Sports Features of Thursday, 11 June 2015

Source: Isaac Kyei Andoh

Its official: Silas Tetteh is a very poor tactician

Watching Ghana lose in humiliating fashion again less fancied Mali, only one question kept creeping into my mind.

Has Silas Tetteh any knowledge of tactics in football?

If you have the habit of doing one thing again, and again without success and keep up with it again, and again, and again, and again, and again, and again and again; congratulations! you are Silas Tetteh.

Can a Ghana team play that bad in a major international tournament? Yes, when coached by Silas Bobor Tetteh.

This is the fastest article I have written since becoming a journalist and I don’t even care if it’s full of grammatical errors. After all, in my country, we celebrate mediocrity. Who knows, I might be doing a Silas Tetteh if your disappointment disables you from making sound judgement of this poor piece.
It will not be the first though. The same thing happened in 2009 when we lifted the World Youth Trophy. Our excitement eclipsed our ability to make critical analyses.

Guess what, he even landed an international. A rare achievement for a Ghanaian coach; and as you know, he did his best by failing miserably.

Unfortunately, the joy of 2009 lingers on so our emotional FA sentimentally gave him the job to do his old trick without including a Dede Ayew, Domnic Adiya, Ransford Osei Agyemang Badu and T B Joshua.

Silas Tetteh as a coach has never impressed me as far as his tactical reasoning is concerned.

When watch a Silas Tetteh coached team play the first ten minute of virtually every game, you can just switch of your TV and sleep. You won’t be surprised just as I wasn’t when I predicted a humiliating defeat after watching the first 10 minutes of our game against Mali.

In football, tactical versatility is what separate good coaches from ordinary coaches and further separates ordinary coaches from Silas Tetteh.
Right from kick-off in the game against Mali, our ‘men/kids’ started floating long balls forward against the team with the height average in the tournament and predictably became second best on almost every occasion .

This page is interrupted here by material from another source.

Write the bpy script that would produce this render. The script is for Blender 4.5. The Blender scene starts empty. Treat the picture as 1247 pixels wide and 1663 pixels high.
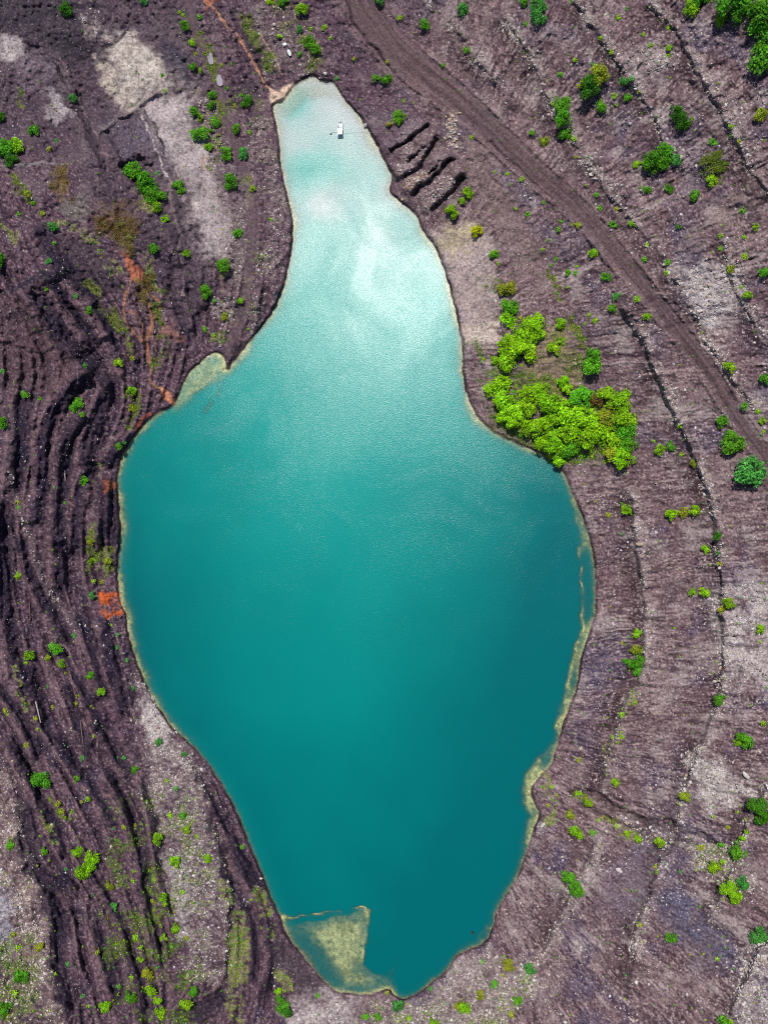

Standing on the touchline throughout the match, our coach folded his arms and kept watch and watching until the referee personally alerted him that the 90 minutes was over.

Despite his huge physical appearance and overrated achievement in age level competitions, Silas Tetteh still lacks the presence of an under 20 coach on the touchline and I find that baffling.

His reading of the game remains ever poor and seems always at lost on when to substitute and even who for who.

As usual of Bobor on the touchline, he always wears an anxious face like reminiscent of spectators though he is ever well placed to affect changes on the field of play and that is not very good for the psyche of our young players even if their faces appear no so young.
He is one of the few coaches if not the unique one out of the lot who can stand by the touchline for 90 minutes without changing a thing.
I am not a bad loser and I don’t really care when my team loses against better teams. However, when my team loses against a team that proves not just better but better because my team made them appear so, I find it upsetting and this is exactly how I felt after foregoing two hours of my sleep to watch my dear nation play.

The game of soccer has evolved and every serious country is adapting. Unfortunately, Ghana keeps going backward in virtually every department except qualifying for the world cups, paying outrageous bonuses and before I forget, setting up committees.

Our local coaches must learn from coaches like Mourinho, Arsene Wenger, Anceloti and up their game.

Silas Tetteh in particular needs to improve or risk sinking into the abyss.